En Bulgarie, Amnesty indique que les conditions d'accueil des demandeurs d'asile arrivant se sont "en partie améliorées grâce, dans une large mesure, à une assistance de l'UE et à l'aide bilatérale". Le rapport note en revanche que la question de l'accès au territoire bulgare et de l'intégration des réfugiés reste "préoccupante". Il dénonce des renvois illégaux vers la Turquie de personnes qui "n'ont même pas eu l'occasion de déposer une demande d'asile". Dans ce contexte, il faut rappeler que le HCR avait appelé en janvier 2014 les États membres de l’UE à une suspension temporaire (jusqu’en avril) des renvois vers la Bulgarie, évoquant "un risque réel de traitement inhumain ou dégradant en raison des lacunes systémiques dans les conditions d'accueil et les procédures d'asile".

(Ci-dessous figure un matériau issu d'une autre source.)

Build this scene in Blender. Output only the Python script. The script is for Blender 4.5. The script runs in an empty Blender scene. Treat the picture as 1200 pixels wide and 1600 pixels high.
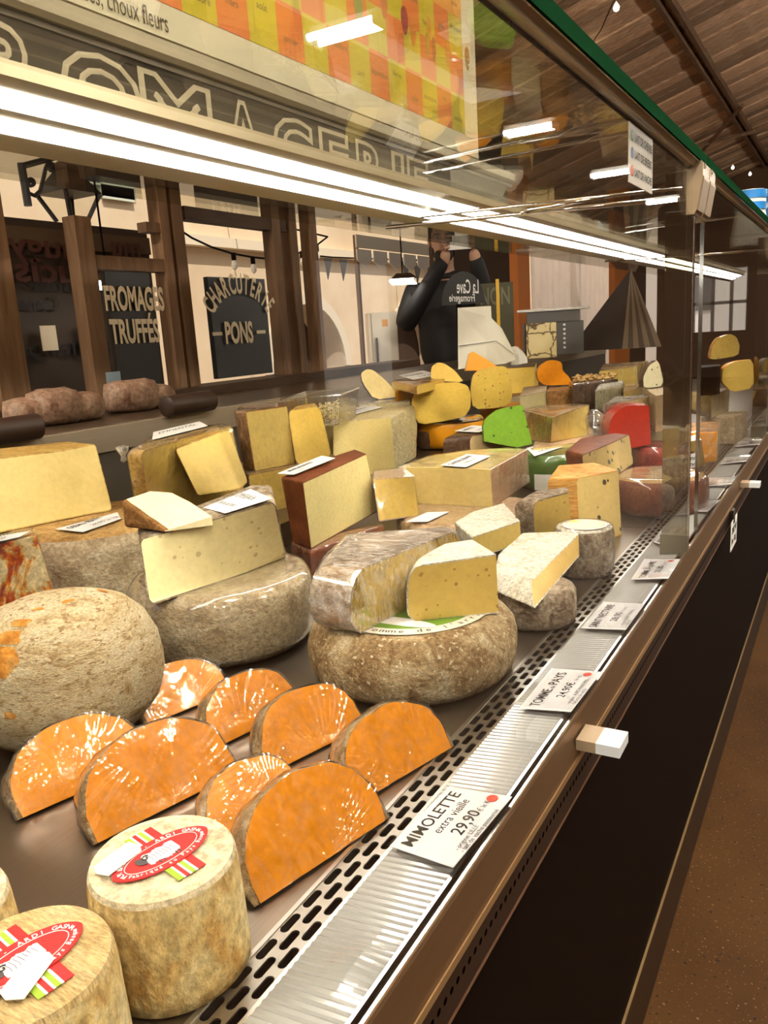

A Chypre, Amnesty dénonce des détentions de demandeurs d’asile pendant des périodes "trop longues", dont des réfugiés syriens. Le rapport critique des conditions de détention qui "ressemblaient fort à celles d'un établissement pénitentiaire classique". Il fait état d’une nourriture médiocre et d’une fermeture à clé des cellules pendant la nuit. Selon Amnesty, des femmes ont été séparées de force de leurs jeunes enfants dans au moins deux cas.
En Espagne, Amnesty fait état d’un traitement illégal de réfugiés et des demandeurs d'asile dans les enclaves espagnoles de Ceuta et Melilla, notamment des expulsions vers le Maroc, lors desquels les agents des forces de l'ordre ont recouru de "manière injustifiée ou excessive à la force". L’organisation critique le fait que le gouvernement a annoncé en décembre 2013 la réinstallation de 130 réfugiés syriens, mais qu’aucun n’aurait été en fin de compte réinstallé jusqu’à la fin de 2014.
Amnesty salue les "efforts unilatéraux" des autorités italiennes avec l’opération Mare Nostrum, qui aurait permis de sauver 156 362 personnes. Le rapport critique le fait que l’Italie n’est pas parvenue à garantir des "conditions d'accueil acceptables". Il évoque des cas de recours excessifs à la force lors des procédures d'identification depuis l’autorisation donnée par le ministère de l’Intérieur aux policiers de recourir à la force pour recueillir les empreintes digitales des réfugiés.
Malte est critiquée pour placer "systématiquement" les migrants sans papiers en détention pour une durée allant souvent jusqu’à 18 mois, et les demandeurs d'asile jusqu'à 12 mois, dont des mineurs et des personnes vulnérables.
Plusieurs Etats membres ont par ailleurs été critiqués pour une mise en détention de demandeurs d’asile, dont la Finlande, la Hongrie, la Lettonie et les Pays-Bas.
En Pologne, une loi de mai 2014 a porté la durée possible de détention d'un demandeur d'asile à 24 mois, alors que près d'un quart des personnes détenues dans les centres pour migrants étaient des mineurs, indique le rapport.
Le rapport évoque également la situation de minorités en Europe, comme les Roms qui "font toujours l'objet d'une ségrégation généralisée dans l'éducation en Europe centrale et de l'Est, en particulier en République tchèque et en Slovaquie". Il fait état d’une "évolution positive", à savoir une procédure d'infraction engagée par la Commission européenne contre la République tchèque pour non-respect de la directive sur l'égalité de traitement sans distinction de race ou d'origine ethnique, en raison de la discrimination à l'égard des Roms dans l'éducation. Dans ce contexte, la France est critiquée pour ses expulsions forcées de Roms de campements précaires. En Roumanie, les Roms sont toujours
victimes de discriminations, d'expulsions forcées et d'autres violations de leurs droits fondamentaux, note le rapport. En Hongrie, les Roms font l'objet d'un "profilage ethnique" et sont inquiétés de façon disproportionnée par la police pour des infractions administratives mineures, insiste le rapport.